• Given instruction:
Please reproduce the lines of the records below from the one holding "Recreate this scene" through the one holding "scene.camera = cam", inclusive, skipping all pictures.

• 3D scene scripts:
━━━━━━
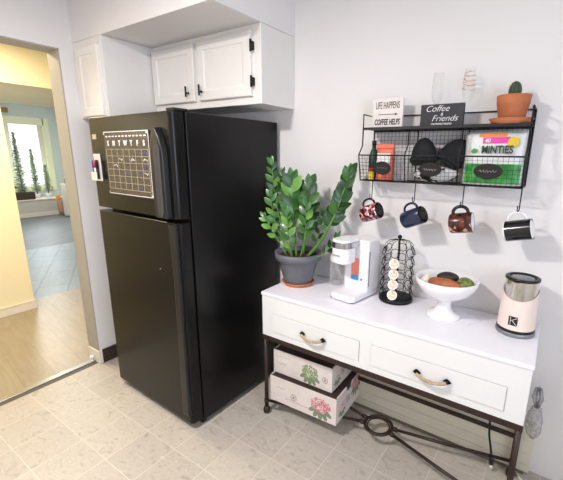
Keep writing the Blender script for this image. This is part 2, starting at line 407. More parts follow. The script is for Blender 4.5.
for i in range(16):
    a = i * 2.4; q = .015 + .035 * (i % 4) / 4; m.ball((q * math.cos(a), q * math.sin(a), .42 + .06 * math.sin(i * 1.7)), .028, FLWR, 5)
    m.tube([(0, 0, .34), (q * math.cos(a), q * math.sin(a), .42)], .003, STEM, 4)
m.build('flowers', v)
wd = MB(); wd.box(FX, FX + .03, 1.0, 1.66, 2.35, 2.455, WOODS); tag(wd.build('wooden_board', bevel=.003), 'brown wooden board fixed high above the far window', 'board')
cb = empty('white_side_cabinet', (FX + 1.15, 2.20, 0), 'narrow white cabinet beside the orange flower vase in the far room', 'cabinet')
MB().box(-.25, .25, -.05, .058, .02, .78, TRIMW).build('body', cb, bevel=.004)
m = MB(); m.box(-.24, .24, -.06, -.05, .05, .76, TRIMW); m.build('door', cb, bevel=.002)
m = MB(); m.lathe([(.02, 0), (.03, .02), (.03, .1), (.012, .14), (.012, .18)], BLACKP, 14, T3(FX + 1.12, 2.18, .78)); tag(m.build('black_bottle'), 'small black bottle standing on the white cabinet in the far room', 'bottle')

# ------------------------------------------------------------------ refrigerator
FH = 1.68; FW = .766
fr = empty('refrigerator', (0, -.6855, 0), 'black top-freezer refrigerator with glossy textured finish beside the white dresser', 'refrigerator', rz=-.0273)
# local origin = front right bottom corner of the case; x to -FW, y from 0 to .655 back
MB().box(-FW, 0, 0, .655, .03, FH, BLACKS).build('case', fr, bevel=.004)
MB().box(-FW + .02, -.02, .0, .03, .0, .05, BLACKP).build('kick_grille', fr)
def door(z0, z1, nm):
    # rounded door cross-section extruded in z
    x0, x1, y0, y1, r = -FW, -.002, -.077, -.008, .022
    pts = [(x1, y1), (x0, y1)]
    for k in range(6): a = PI + (PI / 2) * k / 5; pts.append((x0 + r * .6 + r * .6 * math.cos(a), y0 + r * .6 + r * .6 * math.sin(a)))
    for k in range(6): a = 1.5 * PI + (PI / 2) * k / 5; pts.append((x1 - r + r * math.cos(a), y0 + r + r * math.sin(a)))
    n = len(pts); v = [(x, y, z0) for x, y in pts] + [(x, y, z1) for x, y in pts]
    f = [tuple(range(n)), tuple(reversed(range(n, 2 * n)))] + [(k, n + k, n + (k + 1) % n, (k + 1) % n) for k in range(n)]
    m = MB().add(v, f, BLACKG); m.box(x0 + .01, x1 - .01, -.008, .0, z0 + .01, z1 - .01, BLACKP)
    return m.build(nm, fr, bevel=.005, seg=3)
fd = door(1.185, FH - .002, 'freezer_door'); rd = door(.045, 1.165, 'fresh_food_door')
# freezer handle: tall arched grip with a grey inner slab
m = MB()
out = []
hx0, hx1 = -.145, -.040
pts = [(hx0 + .005, 1.187), (hx0, 1.50), (hx0 + .012, 1.56), (hx0 + .035, 1.605), (hx0 + .052, 1.612), (hx1 - .022, 1.57), (hx1 - .004, 1.52), (hx1, 1.46), (hx1, 1.187)]
n = len(pts); v = []
for (x, z) in pts: v.append((x, -.076, z))
cx = (hx0 + hx1) / 2
for (x, z) in pts: v.append((cx + (x - cx) * .88, -.108, 1.187 + (z - 1.187) * .985))
f = [tuple(range(n)), tuple(reversed(range(n, 2 * n)))] + [(k, n + k, n + (k + 1) % n, (k + 1) % n) for k in range(n)]
m.add(v, f, BLACKP); h = m.build('handle', fd, bevel=.006, seg=3)
m = MB(); g = rrect(hx0 + .038, hx1 - .018, 1.195, 1.535, .025)
m.prism(g, -.1115, -.106, GREYIN); m.build('grip_inset', fd, bevel=.002, label='dark grey grip inset')
m = MB(); m.prism([(-.062, .10), (-.004, .10), (-.004, 1.162), (-.062, 1.162), (-.052, .9)], -.094, -.074, BLACKP); m.build('handle', rd, bevel=.008, seg=3)
m = MB(); m.prism(rrect(-.06, -.002, FH - .001, FH + .013, .005), -.06, .02, BLACKP); m.build('hinge_cap', fr, bevel=.003)
m = MB(); m.box(-.735, -.69, -.0795, -.0765, 1.563, 1.59, BADGE); m.build('badge', fd, bevel=.001, label='small beige badge')
m = MB(); m.lathe([(.005, 0), (.005, .002), (.003, .003)], SILVER, 12, T3(-.18, -.077, .91) @ RX); m.build('door_plug', rd, label='small silver plug')

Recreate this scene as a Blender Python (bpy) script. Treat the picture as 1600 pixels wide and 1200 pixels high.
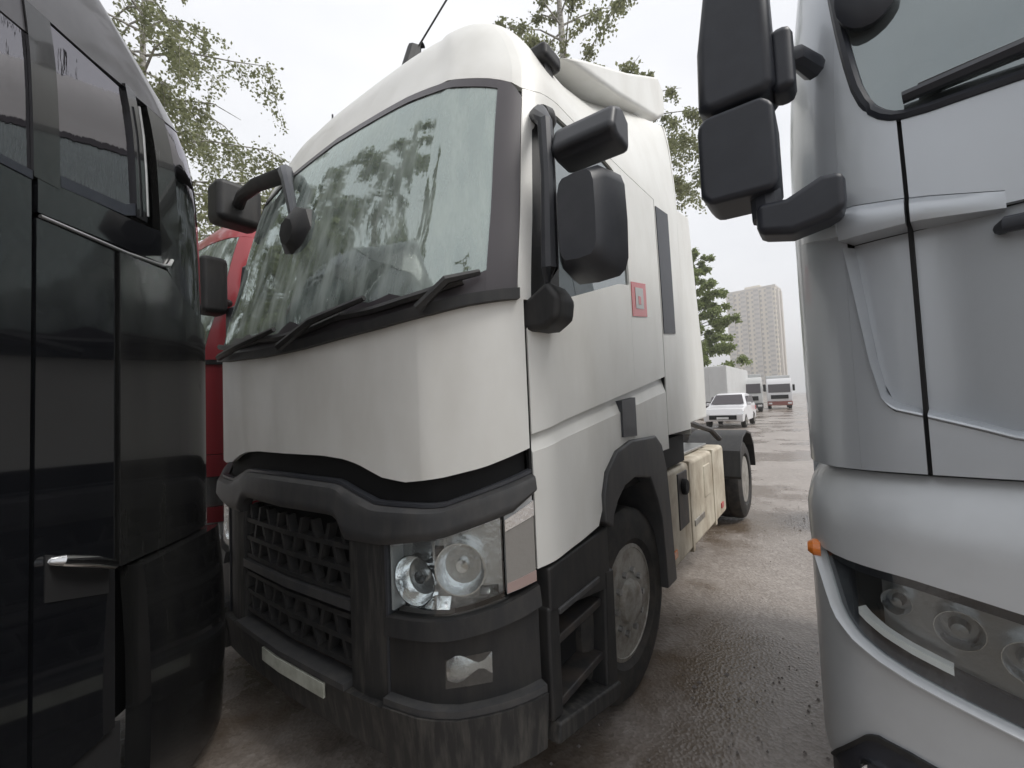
import bpy, math, random
from mathutils import Vector, Matrix
random.seed(7)
for o in list(bpy.data.objects): bpy.data.objects.remove(o)
scene = bpy.context.scene
COL = scene.collection
PI = math.pi

# ---------------------------------------------------------------- camera, sky, sun, exposure
cam_d = bpy.data.cameras.new('camera'); cam = bpy.data.objects.new('camera', cam_d); COL.objects.link(cam)
cam_d.sensor_fit = 'HORIZONTAL'; cam_d.sensor_width = 36.0; cam_d.lens = 36.0 * 675.4 / 1600.0
cam_d.clip_start = 0.03; cam_d.clip_end = 3000
PITCH, ROLL = .046, .042
Fv = Vector((0, math.cos(PITCH), math.sin(PITCH))); R0 = Vector((1, 0, 0)); U0 = R0.cross(Fv)
Rv = R0 * math.cos(ROLL) - U0 * math.sin(ROLL); Uv = R0 * math.sin(ROLL) + U0 * math.cos(ROLL)
M = Matrix((Rv, Uv, -Fv)).transposed().to_4x4(); M.translation = (0, 0, 1.593)
cam.matrix_world = M
scene.camera = cam

world = bpy.data.worlds.new('World'); scene.world = world; world.use_nodes = True
SUN_EL, SUN_AZ = math.radians(55), math.radians(112)      # azimuth clockwise from +Y (camera heading)
nt = world.node_tree; nt.nodes.clear()
wo = nt.nodes.new('ShaderNodeOutputWorld'); bg = nt.nodes.new('ShaderNodeBackground'); bg.inputs[1].default_value = .1
sky = nt.nodes.new('ShaderNodeTexSky'); sky.sky_type = 'NISHITA'; sky.sun_disc = False
sky.sun_elevation = SUN_EL; sky.sun_rotation = SUN_AZ; sky.dust_density = 3
tc = nt.nodes.new('ShaderNodeTexCoord'); mp = nt.nodes.new('ShaderNodeMapping'); mp.inputs['Scale'].default_value = (1, 1, 2.2)
nz = nt.nodes.new('ShaderNodeTexNoise'); nz.inputs['Scale'].default_value = 2.1; nz.inputs['Detail'].default_value = 5; nz.inputs['Roughness'].default_value = .5
cr = nt.nodes.new('ShaderNodeValToRGB')
cr.color_ramp.elements[0].position = .32; cr.color_ramp.elements[0].color = (5.5, 5.6, 5.85, 1)
cr.color_ramp.elements[1].position = .68; cr.color_ramp.elements[1].color = (6.5, 6.54, 6.7, 1)
mx = nt.nodes.new('ShaderNodeMix'); mx.data_type = 'RGBA'; mx.inputs[0].default_value = .95
L = nt.links.new
L(tc.outputs['Generated'], mp.inputs[0]); L(mp.outputs[0], nz.inputs['Vector']); L(nz.outputs['Fac'], cr.inputs[0])
L(sky.outputs[0], mx.inputs['A']); L(cr.outputs[0], mx.inputs['B']); L(mx.outputs['Result'], bg.inputs[0]); L(bg.outputs[0], wo.inputs[0])

sd = bpy.data.lights.new('sun', 'SUN'); sd.energy = 1.5; sd.angle = math.radians(25); sd.color = (1, .97, .92)
sun = bpy.data.objects.new('sun', sd); COL.objects.link(sun)
dirv = Vector((math.sin(SUN_AZ) * math.cos(SUN_EL), math.cos(SUN_AZ) * math.cos(SUN_EL), math.sin(SUN_EL)))
sun.rotation_euler = dirv.to_track_quat('Z', 'Y').to_euler(); sun.location = dirv * 60

scene.view_settings.view_transform = 'Standard'; scene.view_settings.look = 'None'
scene.view_settings.gamma = 1; scene.view_settings.use_curve_mapping = False
scene.view_settings.exposure = 0.82
scene.render.engine = 'CYCLES'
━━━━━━
• Task answer:
Recreate this scene as a Blender Python (bpy) script. Treat the picture as 1600 pixels wide and 1200 pixels high.
import bpy, math, random
from mathutils import Vector, Matrix
random.seed(7)
for o in list(bpy.data.objects): bpy.data.objects.remove(o)
scene = bpy.context.scene
COL = scene.collection
PI = math.pi

# ---------------------------------------------------------------- camera, sky, sun, exposure
cam_d = bpy.data.cameras.new('camera'); cam = bpy.data.objects.new('camera', cam_d); COL.objects.link(cam)
cam_d.sensor_fit = 'HORIZONTAL'; cam_d.sensor_width = 36.0; cam_d.lens = 36.0 * 675.4 / 1600.0
cam_d.clip_start = 0.03; cam_d.clip_end = 3000
PITCH, ROLL = .046, .042
Fv = Vector((0, math.cos(PITCH), math.sin(PITCH))); R0 = Vector((1, 0, 0)); U0 = R0.cross(Fv)
Rv = R0 * math.cos(ROLL) - U0 * math.sin(ROLL); Uv = R0 * math.sin(ROLL) + U0 * math.cos(ROLL)
M = Matrix((Rv, Uv, -Fv)).transposed().to_4x4(); M.translation = (0, 0, 1.593)
cam.matrix_world = M
scene.camera = cam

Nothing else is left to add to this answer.